The existence of climate change, and the need to develop sustainable practices to survive, directly challenges the social status and identity of climate-deniers. Events such as extreme weather caused by climate change do not create cultural trauma. Rather, as Brulle and Norgaard explain, cultural traumas are “socially constructed narratives” that dispute “the existing social order and notions of collective identity”. What this points out is that this collective identity is constructed, and therefore we have the ability, and the power, to rewrite our cultural narrative. We can move away from trauma. To construct a new narrative, we cannot continue centering the story of capitalism, or consumption, as an identity for people to cling on to in desperation. Petrol is not a personality.

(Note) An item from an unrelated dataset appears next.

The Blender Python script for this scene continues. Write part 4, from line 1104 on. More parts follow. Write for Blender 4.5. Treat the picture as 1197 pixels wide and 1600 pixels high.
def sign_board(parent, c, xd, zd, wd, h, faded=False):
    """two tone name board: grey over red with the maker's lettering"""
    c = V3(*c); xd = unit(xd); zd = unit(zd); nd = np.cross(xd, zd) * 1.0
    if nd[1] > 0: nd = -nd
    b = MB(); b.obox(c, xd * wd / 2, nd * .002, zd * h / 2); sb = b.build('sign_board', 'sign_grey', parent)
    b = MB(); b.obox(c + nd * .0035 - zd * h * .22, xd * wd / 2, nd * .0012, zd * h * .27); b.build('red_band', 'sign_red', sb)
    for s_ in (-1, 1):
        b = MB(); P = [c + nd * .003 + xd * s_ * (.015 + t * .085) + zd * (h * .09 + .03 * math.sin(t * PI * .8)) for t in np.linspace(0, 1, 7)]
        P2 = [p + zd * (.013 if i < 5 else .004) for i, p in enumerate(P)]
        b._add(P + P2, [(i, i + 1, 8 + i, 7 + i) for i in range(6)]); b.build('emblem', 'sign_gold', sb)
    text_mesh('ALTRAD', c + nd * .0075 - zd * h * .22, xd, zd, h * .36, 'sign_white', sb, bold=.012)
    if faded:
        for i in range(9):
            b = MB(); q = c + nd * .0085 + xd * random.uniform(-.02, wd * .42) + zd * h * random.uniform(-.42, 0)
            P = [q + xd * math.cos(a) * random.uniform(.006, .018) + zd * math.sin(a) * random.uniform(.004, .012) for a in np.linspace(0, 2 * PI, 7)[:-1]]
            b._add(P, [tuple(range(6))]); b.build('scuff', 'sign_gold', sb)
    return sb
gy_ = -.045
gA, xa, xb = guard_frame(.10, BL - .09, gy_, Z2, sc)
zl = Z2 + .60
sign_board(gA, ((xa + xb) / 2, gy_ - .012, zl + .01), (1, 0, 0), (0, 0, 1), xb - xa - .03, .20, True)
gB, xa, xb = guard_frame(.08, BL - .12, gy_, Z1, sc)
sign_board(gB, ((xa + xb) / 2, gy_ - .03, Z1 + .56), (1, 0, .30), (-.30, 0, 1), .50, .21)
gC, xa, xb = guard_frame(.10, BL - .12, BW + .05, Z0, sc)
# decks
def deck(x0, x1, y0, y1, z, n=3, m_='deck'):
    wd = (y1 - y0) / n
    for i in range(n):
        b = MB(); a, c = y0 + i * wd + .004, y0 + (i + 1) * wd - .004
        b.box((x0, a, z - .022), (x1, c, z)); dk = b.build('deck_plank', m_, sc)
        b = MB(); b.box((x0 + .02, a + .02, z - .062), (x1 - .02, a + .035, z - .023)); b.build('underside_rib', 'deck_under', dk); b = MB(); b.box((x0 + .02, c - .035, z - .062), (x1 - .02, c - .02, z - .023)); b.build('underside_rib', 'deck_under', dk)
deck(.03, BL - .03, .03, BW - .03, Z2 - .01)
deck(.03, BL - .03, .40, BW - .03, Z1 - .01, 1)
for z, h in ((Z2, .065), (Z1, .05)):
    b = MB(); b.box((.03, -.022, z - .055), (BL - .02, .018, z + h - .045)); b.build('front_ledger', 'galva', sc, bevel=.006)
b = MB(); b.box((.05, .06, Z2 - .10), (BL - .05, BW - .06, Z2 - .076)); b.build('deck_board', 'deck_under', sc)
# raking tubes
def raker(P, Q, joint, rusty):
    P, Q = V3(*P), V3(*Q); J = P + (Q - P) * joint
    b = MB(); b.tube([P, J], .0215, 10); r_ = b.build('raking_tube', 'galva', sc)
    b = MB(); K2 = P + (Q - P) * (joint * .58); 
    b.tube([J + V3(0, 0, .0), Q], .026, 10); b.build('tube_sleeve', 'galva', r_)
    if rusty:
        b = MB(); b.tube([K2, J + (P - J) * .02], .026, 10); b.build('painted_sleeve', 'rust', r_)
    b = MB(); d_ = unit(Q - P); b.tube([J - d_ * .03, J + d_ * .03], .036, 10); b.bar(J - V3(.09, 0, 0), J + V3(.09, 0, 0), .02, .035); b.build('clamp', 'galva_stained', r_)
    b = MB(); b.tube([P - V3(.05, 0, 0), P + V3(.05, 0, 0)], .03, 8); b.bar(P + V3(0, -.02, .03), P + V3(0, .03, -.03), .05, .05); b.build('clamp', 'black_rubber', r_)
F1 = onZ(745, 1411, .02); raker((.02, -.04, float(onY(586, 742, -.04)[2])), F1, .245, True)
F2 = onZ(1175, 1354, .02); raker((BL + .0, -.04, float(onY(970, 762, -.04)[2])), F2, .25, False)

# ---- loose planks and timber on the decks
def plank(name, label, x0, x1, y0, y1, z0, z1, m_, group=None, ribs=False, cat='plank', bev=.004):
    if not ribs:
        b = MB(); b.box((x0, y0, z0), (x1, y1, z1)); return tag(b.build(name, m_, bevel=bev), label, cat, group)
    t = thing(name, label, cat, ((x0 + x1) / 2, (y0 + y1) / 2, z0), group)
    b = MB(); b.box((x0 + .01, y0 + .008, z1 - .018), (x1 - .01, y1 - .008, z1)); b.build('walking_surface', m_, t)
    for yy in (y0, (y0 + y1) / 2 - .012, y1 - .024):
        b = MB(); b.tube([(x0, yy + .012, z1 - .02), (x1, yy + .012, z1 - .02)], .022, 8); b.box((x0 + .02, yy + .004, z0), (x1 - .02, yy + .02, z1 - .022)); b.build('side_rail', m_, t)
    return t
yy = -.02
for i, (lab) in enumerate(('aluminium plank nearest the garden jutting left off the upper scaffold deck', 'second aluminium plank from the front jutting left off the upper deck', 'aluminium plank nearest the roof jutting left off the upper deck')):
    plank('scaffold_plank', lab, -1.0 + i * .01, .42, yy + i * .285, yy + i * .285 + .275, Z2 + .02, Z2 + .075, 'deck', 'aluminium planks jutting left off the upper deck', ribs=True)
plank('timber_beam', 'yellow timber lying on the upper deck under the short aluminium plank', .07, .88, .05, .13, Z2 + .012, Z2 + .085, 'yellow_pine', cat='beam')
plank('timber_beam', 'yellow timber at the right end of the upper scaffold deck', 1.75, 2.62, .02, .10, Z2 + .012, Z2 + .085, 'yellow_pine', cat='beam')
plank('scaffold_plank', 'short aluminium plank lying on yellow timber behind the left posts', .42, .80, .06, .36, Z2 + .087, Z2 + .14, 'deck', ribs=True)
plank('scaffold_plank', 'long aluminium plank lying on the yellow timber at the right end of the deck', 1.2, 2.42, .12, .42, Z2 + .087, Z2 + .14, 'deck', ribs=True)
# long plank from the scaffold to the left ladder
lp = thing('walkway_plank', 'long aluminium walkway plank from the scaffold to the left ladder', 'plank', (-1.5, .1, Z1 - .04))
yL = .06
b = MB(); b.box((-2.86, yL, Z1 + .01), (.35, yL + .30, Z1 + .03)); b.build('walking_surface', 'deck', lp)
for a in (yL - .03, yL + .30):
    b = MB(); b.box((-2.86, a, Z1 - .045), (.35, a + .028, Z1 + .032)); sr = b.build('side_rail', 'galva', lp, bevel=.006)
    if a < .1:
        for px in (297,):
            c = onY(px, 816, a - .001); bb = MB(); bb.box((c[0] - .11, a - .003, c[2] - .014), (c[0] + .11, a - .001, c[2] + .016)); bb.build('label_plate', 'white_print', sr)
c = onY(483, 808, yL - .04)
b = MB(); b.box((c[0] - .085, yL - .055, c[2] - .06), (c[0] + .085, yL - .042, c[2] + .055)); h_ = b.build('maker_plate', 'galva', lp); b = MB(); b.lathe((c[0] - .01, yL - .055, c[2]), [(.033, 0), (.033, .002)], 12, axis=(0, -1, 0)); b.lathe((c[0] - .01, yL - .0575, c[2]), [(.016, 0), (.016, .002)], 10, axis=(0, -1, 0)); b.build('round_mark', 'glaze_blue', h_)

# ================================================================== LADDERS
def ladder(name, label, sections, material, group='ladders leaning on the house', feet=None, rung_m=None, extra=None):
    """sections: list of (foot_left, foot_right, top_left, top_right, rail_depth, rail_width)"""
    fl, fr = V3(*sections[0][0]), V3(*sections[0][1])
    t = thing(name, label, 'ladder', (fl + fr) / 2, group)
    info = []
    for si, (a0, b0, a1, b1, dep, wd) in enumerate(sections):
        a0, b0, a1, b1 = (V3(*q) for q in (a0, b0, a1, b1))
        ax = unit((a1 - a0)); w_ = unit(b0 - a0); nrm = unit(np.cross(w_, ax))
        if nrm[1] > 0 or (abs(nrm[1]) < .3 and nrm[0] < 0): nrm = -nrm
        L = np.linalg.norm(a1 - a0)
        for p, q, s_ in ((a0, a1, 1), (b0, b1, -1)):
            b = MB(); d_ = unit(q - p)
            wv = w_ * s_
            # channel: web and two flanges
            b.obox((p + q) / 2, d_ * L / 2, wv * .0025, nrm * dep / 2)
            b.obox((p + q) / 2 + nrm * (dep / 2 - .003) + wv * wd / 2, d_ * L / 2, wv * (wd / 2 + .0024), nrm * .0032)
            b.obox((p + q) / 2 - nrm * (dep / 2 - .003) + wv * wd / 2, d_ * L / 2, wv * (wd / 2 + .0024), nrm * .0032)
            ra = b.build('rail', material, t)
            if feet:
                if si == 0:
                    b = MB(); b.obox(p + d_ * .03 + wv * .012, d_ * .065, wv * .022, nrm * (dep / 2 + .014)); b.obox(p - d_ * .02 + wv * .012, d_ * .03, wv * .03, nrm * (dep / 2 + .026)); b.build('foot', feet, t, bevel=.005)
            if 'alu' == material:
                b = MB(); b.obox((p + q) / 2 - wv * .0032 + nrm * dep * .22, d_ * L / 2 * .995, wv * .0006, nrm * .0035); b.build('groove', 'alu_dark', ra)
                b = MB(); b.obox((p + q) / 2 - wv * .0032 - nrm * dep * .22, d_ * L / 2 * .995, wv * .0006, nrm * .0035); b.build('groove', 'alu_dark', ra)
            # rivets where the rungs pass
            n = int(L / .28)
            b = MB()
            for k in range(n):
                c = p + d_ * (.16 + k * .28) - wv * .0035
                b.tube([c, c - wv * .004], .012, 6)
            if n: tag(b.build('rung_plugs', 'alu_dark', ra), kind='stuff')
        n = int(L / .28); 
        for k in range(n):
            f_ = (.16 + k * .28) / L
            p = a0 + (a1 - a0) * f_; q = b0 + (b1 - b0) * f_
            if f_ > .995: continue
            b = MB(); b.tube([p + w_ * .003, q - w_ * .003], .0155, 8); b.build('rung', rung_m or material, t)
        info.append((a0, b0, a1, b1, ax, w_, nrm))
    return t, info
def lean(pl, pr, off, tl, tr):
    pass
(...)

Developing networks that focus on multiple connections and relationships allow us to move away from the idea of a center, and thus help us move away from the binary. How we actually
achieve that isn’t just about hiring diverse people and opinions, either.
It isn’t just about empowering people to speak up and change structures. It isn’t about ‘sharing the mic’ when the mic was not yours to begin with. It is about nurturing diverse talent so that they themselves go into ownership. It is building a story with many central characters, all of whom are very different.
It is also about understanding that ‘ownership’ is not a static or singular, but rather a force and a web that allows change and growth—one that is framed around the wellbeing of people and culture. With this refocus we can build structures that support both people’s environment and livelihoods through the strength of relationships. We then have the power to place people at the heart of solutions and stories, we begin to address the limitations of capitalism, and build equitable structures for the future.
I am not advocating for the business world to become a bonk fest, but I am suggesting that, like those fungi, we do take on more promiscuous structures to prioritize multiplicity in relationships. We need to move away from the linear, the binary, the hierarchy. We need to move towards complexity and collaboration.